Distributed Denial of Service (DDoS) attacks are a real and growing — threat to businesses worldwide. Designed to elude detection by today’s most popular tools, these attacks can quickly incapacitate a targeted business, costing victims thousands, if not millions, of dollars in lost revenue and productivity. By adopting new purpose-built solutions designed specifically to detect and defeat DDoS attacks, businesses can keep their business operations running smoothly. Distributed Denial of Service attacks are weapons of mass disruption. Unlike access attacks that penetrate security perimeters to steal information, DDoS attacks paralyze Internet systems by overwhelming servers, network links, and network devices (routers, firewalls, etc.) with bogus traffic. Distributed Denial of Service is emerging as the weapon of choice for hackers, political “hacktivists,” cyber—extortionists, and international cyber-terrorists. Easily launched against limited defenses, DDoS attacks not only target individual Websites or other servers at the edge of the network they subdue the network itself.
Attacks have begun to explicitly target the network infrastructure, such as aggregation or core routers and switches, or Domain Name System (DNS) servers in a provider’s network. In October 2002, a harbinger of future large-scale attacks was a crude DDoS attack that affected 8 of the 13 root DNS servers, critical systems serving as the roadmap for virtually all Internet communications. The growing dependence on the Internet makes the impact of successful Distributed Denial Of Service attacks — financial and otherwise — increasingly painful for service providers, enterprises, and government agencies. And newer, more powerful DDoS tools promise to unleash even more destructive attacks in the months and years to come. Because DDoS attacks are among the most difficult to defend against, responding to them appropriately and effectively poses a tremendous challenge for all Internet-dependent organizations. Network devices and traditional perimeter security technologies such as firewalls and intrusion detection systems (IDSs).
Distributed Denial Of Service Security Threat
A DDoS attack directs hundreds or even thousands of compromised “zombie” hosts against a single target. These zombie hosts are unwittingly recruited from the millions of unprotected computers accessing the Internet through high-bandwidth, “always-on” connections. By planting “sleeper” codes on these machines, hackers can quickly build a legion of zombies, all waiting for the command to launch a DDoS attack. With enough zombie hosts participating, the volume of an attack can be astounding. The impact of a successful Distributed Denial Of Service attack is widespread. Site performance is severely compromised, resulting in frustrated customers and other users. Service Level Agreements (SLAs) are violated, triggering costly service credits. Company reputations are tarnished, sometimes permanently. Lost revenue, lost productivity, increased IT expenses, litigation costs — the losses just keep mounting.

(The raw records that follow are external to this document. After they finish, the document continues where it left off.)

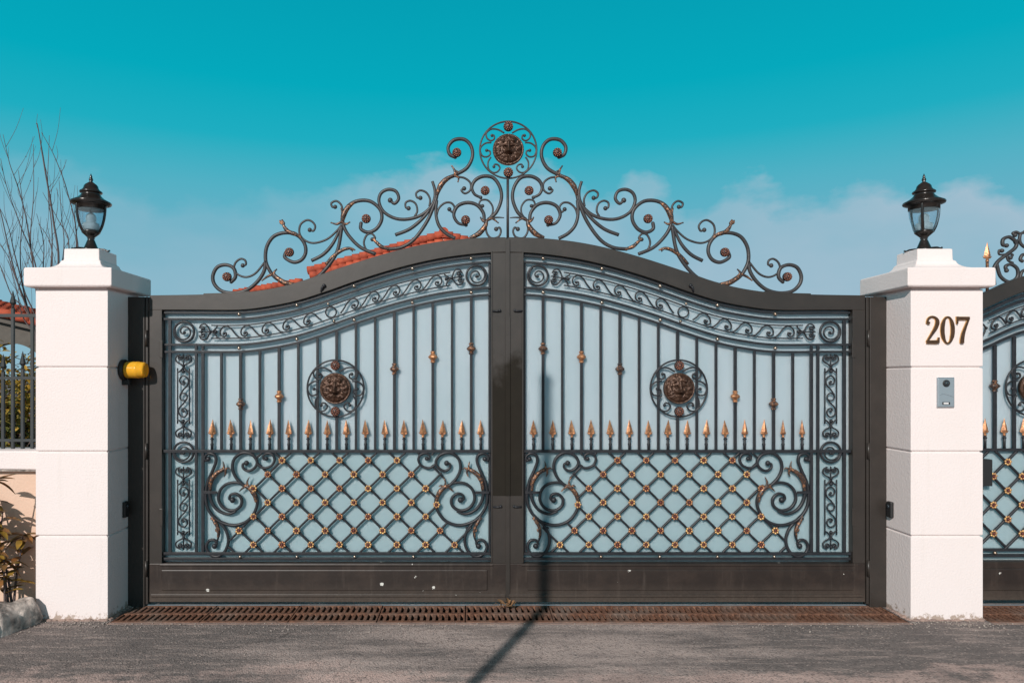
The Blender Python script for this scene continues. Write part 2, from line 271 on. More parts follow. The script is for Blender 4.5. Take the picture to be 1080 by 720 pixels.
# ------------------------------------------------------------------ mesh helpers
WO = {}
def link(o, parent, wloc):
    COL.objects.link(o)
    if parent is not None:
        o.parent = parent; o.location = Vector(wloc) - WO[parent.name]
    else: o.location = wloc
    WO[o.name] = Vector(wloc)
    return o
def tag(o, label=None, cat=None, group=None, kind=None):
    if label: o['label'] = label
    if cat: o['category'] = cat
    if group: o['group'] = group
    if kind: o['kind'] = kind
    return o
def thing(name, loc, label, cat, group=None):
    o = bpy.data.objects.new(name, None); o.empty_display_size = 0.1
    link(o, None, loc); return tag(o, label, cat, group)
def catmull(P, n=6, closed=False):
    P = [Vector(p) for p in P]; out = []
    m = len(P)
    rng = range(m) if closed else range(m-1)
    for i in rng:
        if closed: a, b, c, d = P[(i-1) % m], P[i], P[(i+1) % m], P[(i+2) % m]
        else: a, b, c, d = P[max(i-1, 0)], P[i], P[i+1], P[min(i+2, m-1)]
        for k in range(n):
            t = k/n
            out.append(0.5*((2*b)+(c-a)*t+(2*a-5*b+4*c-d)*t*t+(3*b-a-3*c+d)*t**3))
    if not closed: out.append(P[-1])
    return out
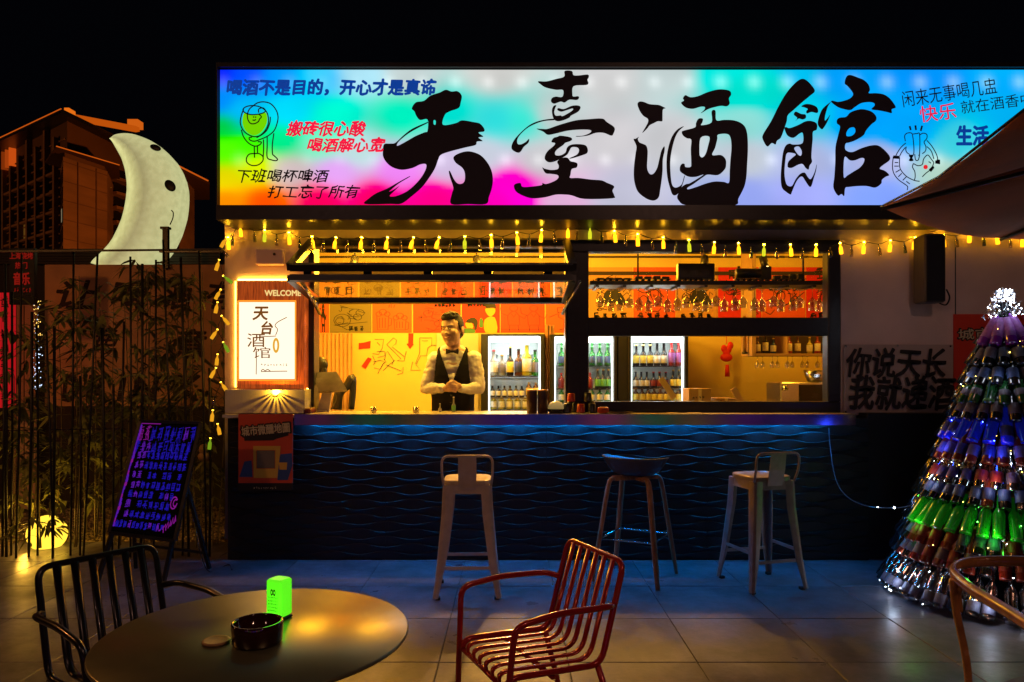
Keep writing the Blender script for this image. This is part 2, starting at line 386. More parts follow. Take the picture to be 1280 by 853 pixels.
# fixed black window (right) : frames and panes
def frame_bars(name, parent, x0, x1, y0, y1, t, Y0, Y1, m):
    """x,y = outer px at depth Y0"""
    a, b, c, d = XX(x0, Y0), XX(x1, Y0), ZZ(y1, Y0), ZZ(y0, Y0); mb = MB()
    mb.bbox((a, Y0, c), (b, Y1, c + t), .006); mb.bbox((a, Y0, d - t), (b, Y1, d), .006)
    mb.bbox((a, Y0 + .001, c + t), (a + t, Y1 - .001, d - t), .006); mb.bbox((b - t, Y0 + .001, c + t), (b, Y1 - .001, d - t), .006)
    return mb.build(name, m, parent)
win = thing('fixed_window', 'black framed two tier fixed window filling the right half of the bar front', 'window', P(880, 515, 5.80))
WY = 5.80
frame_bars('outer_frame', win, 709, 1051, 300, 517, .095, WY, WY + .12, M['black'])
MB().bbox((XX(725, WY), WY + .005, ZZ(420, WY)), (XX(1037, WY), WY + .11, ZZ(397, WY)), .006).build('transom', M['black'], win)
MB().bbox((XX(1035, WY), WY + .002, ZZ(503, WY)), (XX(1048, WY), WY + .11, ZZ(315, WY)), .006).build('side_post', M['black'], win)
MB().bbox((XX(722, WY), WY + .002, ZZ(503, WY)), (XX(736, WY), WY + .11, ZZ(315, WY)), .006).build('side_post', M['black'], win)
for (a, b) in ((315, 397), (419, 504)):
    MB().box((XX(735, WY), WY + .05, ZZ(b + 1, WY)), (XX(1036, WY), WY + .056, ZZ(a - 1, WY))).build('pane', M['pane'], win)
    s = MB(); x0, x1, z0, z1 = XX(735.5, WY), XX(1035.5, WY), ZZ(b, WY), ZZ(a, WY)
    for p, q in (((x0, z0), (x1, z0)), ((x0, z1), (x1, z1)), ((x0, z0), (x0, z1)), ((x1, z0), (x1, z1))):
        s.tube([(p[0], WY + .045, p[1]), (q[0], WY + .045, q[1])], .004, 4)
    s.build('bead', M['chrome'], win)

# opened bi-fold awning window (left)
aw = thing('folding_window', 'raised bi-fold awning window propped open above the serving counter', 'window', P(548, 300, 5.8))
def panel(name, A, B, C, D, w, t):
    """A,B hinge edge (left,right) ; D,C outer edge ; frame bars along the four sides and a pane"""
    A, B, C, D = map(Vector, (A, B, C, D)); n = (B - A).cross(D - A).normalized()
    f = MB(); f.beam(A, B, w, t, n); f.beam(D, C, w, t, n); f.beam(A, D, w, t + .004, n); f.beam(B, C, w, t + .004, n)
    fr = f.build(name, M['black'], aw)
    bm = MB()
    for a, b in ((A, D), (B, C)):
        o = (B - A).normalized() * (w * .5 + .003) * (1 if a is A else -1); bm.beam(a + o, b + o, .004, t * .9, n)
    bm.build('edge_trim', M['steel'], fr)
    g = MB(); e = .003 * n; g.add([A - e, B - e, C - e, D - e, A + e, B + e, C + e, D + e], [(0,1,2,3),(7,6,5,4),(0,4,5,1),(1,5,6,2),(2,6,7,3),(3,7,4,0)])
    g.build('pane', M['pane'], fr)
hA, hB = P(390, 303, 5.80), P(708, 303, 5.80); oD, oC = P(363, 334, 5.20), P(716, 334, 5.20)
panel('upper_sash', hA, hB, oC, oD, .055, .05)
lD, lC = P(363, 348, 5.20), P(716, 348, 5.20); iA, iB = P(396, 376, 5.83), P(706, 376, 5.83)
panel('lower_sash', iA, iB, lC, lD, .05, .045)
hb = MB()
for i in range(5): x = XX(385 + i * 75, 5.2); hb.box((x - .03, 5.19, oD.z - .09), (x + .03, 5.215, oD.z - .01))
hb.build('hinge', M['blackgloss'], aw)
sf = MB()
sf.bbox((XX(388, 5.86), 5.80, CT + .004), (XX(395, 5.86), 5.96, ZW), .005); sf.bbox((XX(706, 5.86), 5.80, CT + .004), (XX(708.6, 5.80), 5.96, ZW), .004)
sf.box((XX(389, 5.8), 5.82, ZW - .06), (XX(708, 5.8), 5.95, ZW - .003)); sf.build('jamb', M['black'], aw)
ar = MB()
for sx, x in ((1, 400), (-1, 703)):
    ar.tube([P(x, 392, 5.87), P(x - sx * 22, 352, 5.35)], .010, 8); ar.tube([P(x, 392, 5.87), P(x - sx * 10, 372, 5.62)], .016, 8)
ar.build('strut', M['steel'], aw)

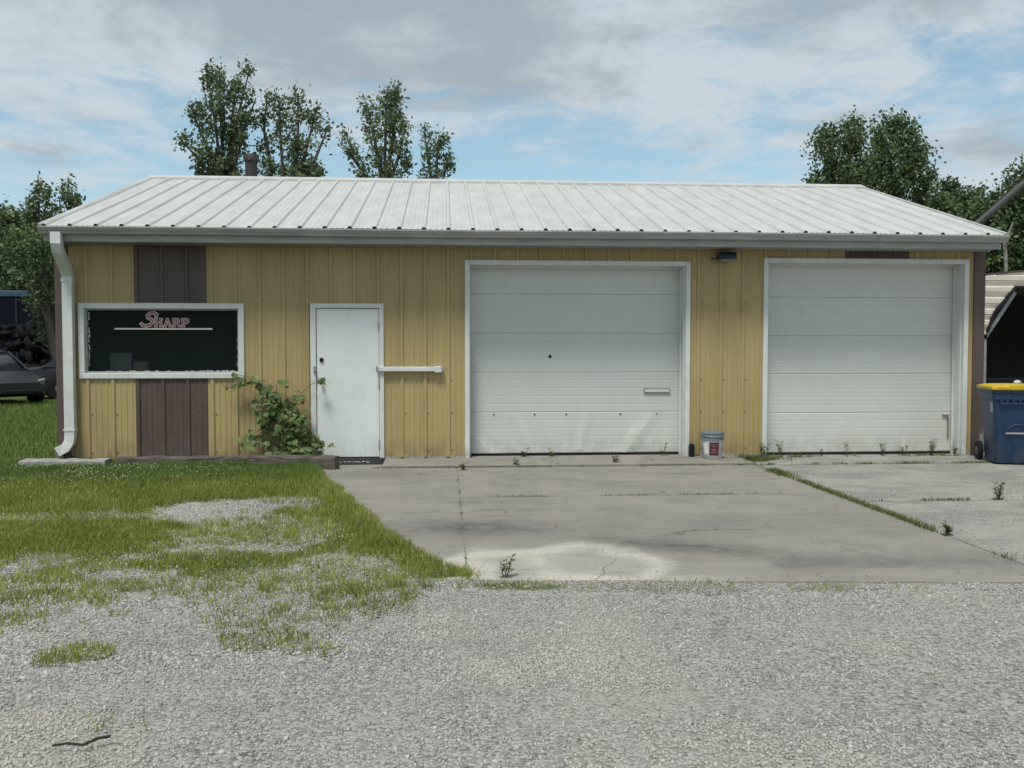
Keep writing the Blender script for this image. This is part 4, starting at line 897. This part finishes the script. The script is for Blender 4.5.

Inside Distributed Denial Of Service Attacks
How do Distributed Denial of Service attacks work? By taking advantage of Internet protocols and the fundamental benefit of the Internet — delivering data packets from nearly any source to any destination, without prejudice. Essentially, it is the behavior of these packets that defines the Distributed Denial Of Service attack — either there are too many, overwhelming network devices as well as servers, or they are deliberately incomplete to rapidly consume server resources. What makes Distributed Denial Of Service attacks so difficult to prevent is that illegitimate packets are indistinguishable from legitimate packets, making detection difficult; typical “signature” pattern matching, performed by IDSs, do not work. Many of these attacks also use spoofed source IP addresses, thereby eluding source identification by anomaly-based monitoring tools looking for unusually high volumes of traffic coming from specific origins.
Bandwidth attacks — these Distributed Denial Of Service attacks consume resources such as network bandwidth or equipment by overwhelming one or the other (or both) with a high volume of packets. Targeted routers, servers, and firewalls-all of which have limited processing resources — can be rendered unavailable to process valid transactions, and can fail under the load. The most common form of bandwidth attack is a packet flooding attack, in which a large number of seemingly legitimate TCP, User Datagram Protocol (UDP), or Internet Control Message Protocol (ICMP) packets are directed to a specific destination. To make detection even more difficult, such attacks might also spoof the source address — that is, misrepresent the IP address that supposedly generated the request to prevent identification. Application attacks — these DDoS attacks use the expected behavior of protocols such as TCP and HTTP to the attacker’s advantage by tying up computational resources and preventing them from processing transactions or requests.